[What the exercise asks]
Keep to the lines between the one holding "Recreate this scene" and the one holding "S.camera = camo", inclusive, and write them out exactly.

[Material for this exercise]
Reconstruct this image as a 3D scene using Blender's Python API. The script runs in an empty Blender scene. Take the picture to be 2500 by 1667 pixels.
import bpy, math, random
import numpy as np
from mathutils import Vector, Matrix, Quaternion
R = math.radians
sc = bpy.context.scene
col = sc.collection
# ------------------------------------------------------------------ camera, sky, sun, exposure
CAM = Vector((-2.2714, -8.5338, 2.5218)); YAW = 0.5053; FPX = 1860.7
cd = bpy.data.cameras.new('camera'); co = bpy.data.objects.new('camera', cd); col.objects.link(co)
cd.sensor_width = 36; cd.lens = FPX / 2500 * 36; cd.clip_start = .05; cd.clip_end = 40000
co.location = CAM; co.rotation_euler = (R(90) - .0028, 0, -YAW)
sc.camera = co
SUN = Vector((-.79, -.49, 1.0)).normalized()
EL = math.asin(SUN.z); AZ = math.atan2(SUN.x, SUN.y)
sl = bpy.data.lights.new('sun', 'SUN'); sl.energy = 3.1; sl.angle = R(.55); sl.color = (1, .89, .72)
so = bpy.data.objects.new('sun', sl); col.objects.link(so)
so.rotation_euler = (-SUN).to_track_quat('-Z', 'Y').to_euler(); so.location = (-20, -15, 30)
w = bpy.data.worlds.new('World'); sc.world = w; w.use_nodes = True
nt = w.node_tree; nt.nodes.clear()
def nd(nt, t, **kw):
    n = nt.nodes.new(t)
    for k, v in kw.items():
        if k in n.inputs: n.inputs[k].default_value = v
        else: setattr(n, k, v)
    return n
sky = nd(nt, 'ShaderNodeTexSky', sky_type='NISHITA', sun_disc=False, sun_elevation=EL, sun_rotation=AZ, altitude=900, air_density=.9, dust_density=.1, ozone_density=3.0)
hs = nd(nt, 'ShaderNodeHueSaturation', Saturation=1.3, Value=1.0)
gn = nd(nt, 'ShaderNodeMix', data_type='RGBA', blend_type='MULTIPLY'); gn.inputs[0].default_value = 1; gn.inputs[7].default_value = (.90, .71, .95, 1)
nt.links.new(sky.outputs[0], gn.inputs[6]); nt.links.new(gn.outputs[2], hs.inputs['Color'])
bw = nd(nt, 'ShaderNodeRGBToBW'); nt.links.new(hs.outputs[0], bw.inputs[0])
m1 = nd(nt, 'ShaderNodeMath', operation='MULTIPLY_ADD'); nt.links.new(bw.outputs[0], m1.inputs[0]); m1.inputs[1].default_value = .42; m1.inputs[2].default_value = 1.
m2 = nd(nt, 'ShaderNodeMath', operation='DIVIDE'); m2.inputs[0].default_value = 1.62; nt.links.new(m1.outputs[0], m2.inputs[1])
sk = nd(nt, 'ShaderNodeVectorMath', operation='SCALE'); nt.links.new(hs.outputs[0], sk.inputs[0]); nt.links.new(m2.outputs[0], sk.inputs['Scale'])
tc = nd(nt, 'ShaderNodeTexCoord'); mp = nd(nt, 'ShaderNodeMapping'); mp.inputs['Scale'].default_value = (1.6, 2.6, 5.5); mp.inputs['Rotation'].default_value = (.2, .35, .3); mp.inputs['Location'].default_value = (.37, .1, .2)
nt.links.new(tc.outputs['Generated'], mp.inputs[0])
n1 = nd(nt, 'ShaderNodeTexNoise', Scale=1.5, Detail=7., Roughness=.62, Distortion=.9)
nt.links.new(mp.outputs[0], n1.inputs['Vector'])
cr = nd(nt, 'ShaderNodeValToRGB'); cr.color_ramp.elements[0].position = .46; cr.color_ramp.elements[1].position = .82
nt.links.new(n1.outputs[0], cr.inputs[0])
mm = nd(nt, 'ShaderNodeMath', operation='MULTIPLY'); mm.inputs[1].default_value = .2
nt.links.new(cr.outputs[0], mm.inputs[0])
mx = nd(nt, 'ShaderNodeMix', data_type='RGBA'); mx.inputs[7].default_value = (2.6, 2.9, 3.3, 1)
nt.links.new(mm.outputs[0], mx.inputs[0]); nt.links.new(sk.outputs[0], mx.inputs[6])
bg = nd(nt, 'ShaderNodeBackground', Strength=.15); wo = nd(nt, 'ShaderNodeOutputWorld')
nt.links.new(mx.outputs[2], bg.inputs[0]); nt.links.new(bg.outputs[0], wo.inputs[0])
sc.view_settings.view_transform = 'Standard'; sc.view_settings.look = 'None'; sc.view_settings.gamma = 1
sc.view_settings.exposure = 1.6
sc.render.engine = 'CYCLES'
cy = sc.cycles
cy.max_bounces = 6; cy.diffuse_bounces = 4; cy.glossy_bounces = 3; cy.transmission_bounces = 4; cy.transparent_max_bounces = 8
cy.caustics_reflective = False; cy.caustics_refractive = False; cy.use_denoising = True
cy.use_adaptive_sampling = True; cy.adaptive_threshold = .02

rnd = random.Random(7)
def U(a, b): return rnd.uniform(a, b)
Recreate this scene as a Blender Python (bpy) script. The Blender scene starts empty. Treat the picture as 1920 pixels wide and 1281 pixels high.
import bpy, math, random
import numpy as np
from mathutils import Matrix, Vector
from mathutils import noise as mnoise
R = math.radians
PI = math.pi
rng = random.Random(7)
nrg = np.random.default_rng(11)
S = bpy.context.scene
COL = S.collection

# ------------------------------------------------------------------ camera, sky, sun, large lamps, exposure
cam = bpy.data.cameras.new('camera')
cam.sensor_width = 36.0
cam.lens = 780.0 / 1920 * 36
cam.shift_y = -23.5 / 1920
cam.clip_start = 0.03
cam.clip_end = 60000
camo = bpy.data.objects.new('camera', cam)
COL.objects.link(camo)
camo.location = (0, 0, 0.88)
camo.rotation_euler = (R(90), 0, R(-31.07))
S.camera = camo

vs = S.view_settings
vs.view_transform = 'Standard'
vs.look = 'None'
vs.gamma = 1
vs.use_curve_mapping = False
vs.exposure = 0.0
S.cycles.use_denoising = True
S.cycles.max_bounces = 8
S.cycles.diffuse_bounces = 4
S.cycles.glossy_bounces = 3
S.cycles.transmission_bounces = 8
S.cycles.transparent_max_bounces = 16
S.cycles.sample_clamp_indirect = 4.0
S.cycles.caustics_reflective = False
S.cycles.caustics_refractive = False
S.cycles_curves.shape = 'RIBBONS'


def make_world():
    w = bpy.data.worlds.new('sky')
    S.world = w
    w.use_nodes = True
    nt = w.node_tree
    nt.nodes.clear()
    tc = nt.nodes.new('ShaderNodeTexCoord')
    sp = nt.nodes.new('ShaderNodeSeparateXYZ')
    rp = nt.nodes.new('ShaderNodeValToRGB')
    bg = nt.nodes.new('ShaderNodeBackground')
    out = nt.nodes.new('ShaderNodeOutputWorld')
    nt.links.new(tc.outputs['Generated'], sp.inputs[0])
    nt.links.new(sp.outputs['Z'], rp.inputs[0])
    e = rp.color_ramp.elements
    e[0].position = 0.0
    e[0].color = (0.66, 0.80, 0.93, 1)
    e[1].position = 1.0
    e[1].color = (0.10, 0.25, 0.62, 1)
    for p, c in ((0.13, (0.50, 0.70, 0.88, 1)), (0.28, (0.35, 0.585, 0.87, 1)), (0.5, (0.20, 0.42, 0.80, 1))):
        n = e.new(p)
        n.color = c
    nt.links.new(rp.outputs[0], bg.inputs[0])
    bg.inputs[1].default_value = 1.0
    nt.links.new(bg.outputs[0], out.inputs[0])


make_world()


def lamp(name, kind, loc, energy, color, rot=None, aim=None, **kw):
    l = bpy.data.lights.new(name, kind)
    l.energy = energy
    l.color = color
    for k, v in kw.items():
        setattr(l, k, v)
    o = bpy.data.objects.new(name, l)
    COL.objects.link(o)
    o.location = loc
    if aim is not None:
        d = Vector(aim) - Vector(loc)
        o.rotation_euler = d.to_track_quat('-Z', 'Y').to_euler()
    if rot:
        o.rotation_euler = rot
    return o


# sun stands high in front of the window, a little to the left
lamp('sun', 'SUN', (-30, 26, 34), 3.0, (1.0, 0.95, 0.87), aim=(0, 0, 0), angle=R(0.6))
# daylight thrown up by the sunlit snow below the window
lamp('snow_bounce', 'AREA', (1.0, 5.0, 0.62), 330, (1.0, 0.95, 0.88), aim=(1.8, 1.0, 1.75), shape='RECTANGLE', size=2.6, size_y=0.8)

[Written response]
Recreate this scene as a Blender Python (bpy) script. The Blender scene starts empty. Treat the picture as 1920 pixels wide and 1281 pixels high.
import bpy, math, random
import numpy as np
from mathutils import Matrix, Vector
from mathutils import noise as mnoise
R = math.radians
PI = math.pi
rng = random.Random(7)
nrg = np.random.default_rng(11)
S = bpy.context.scene
COL = S.collection

# ------------------------------------------------------------------ camera, sky, sun, large lamps, exposure
cam = bpy.data.cameras.new('camera')
cam.sensor_width = 36.0
cam.lens = 780.0 / 1920 * 36
cam.shift_y = -23.5 / 1920
cam.clip_start = 0.03
cam.clip_end = 60000
camo = bpy.data.objects.new('camera', cam)
COL.objects.link(camo)
camo.location = (0, 0, 0.88)
camo.rotation_euler = (R(90), 0, R(-31.07))
S.camera = camo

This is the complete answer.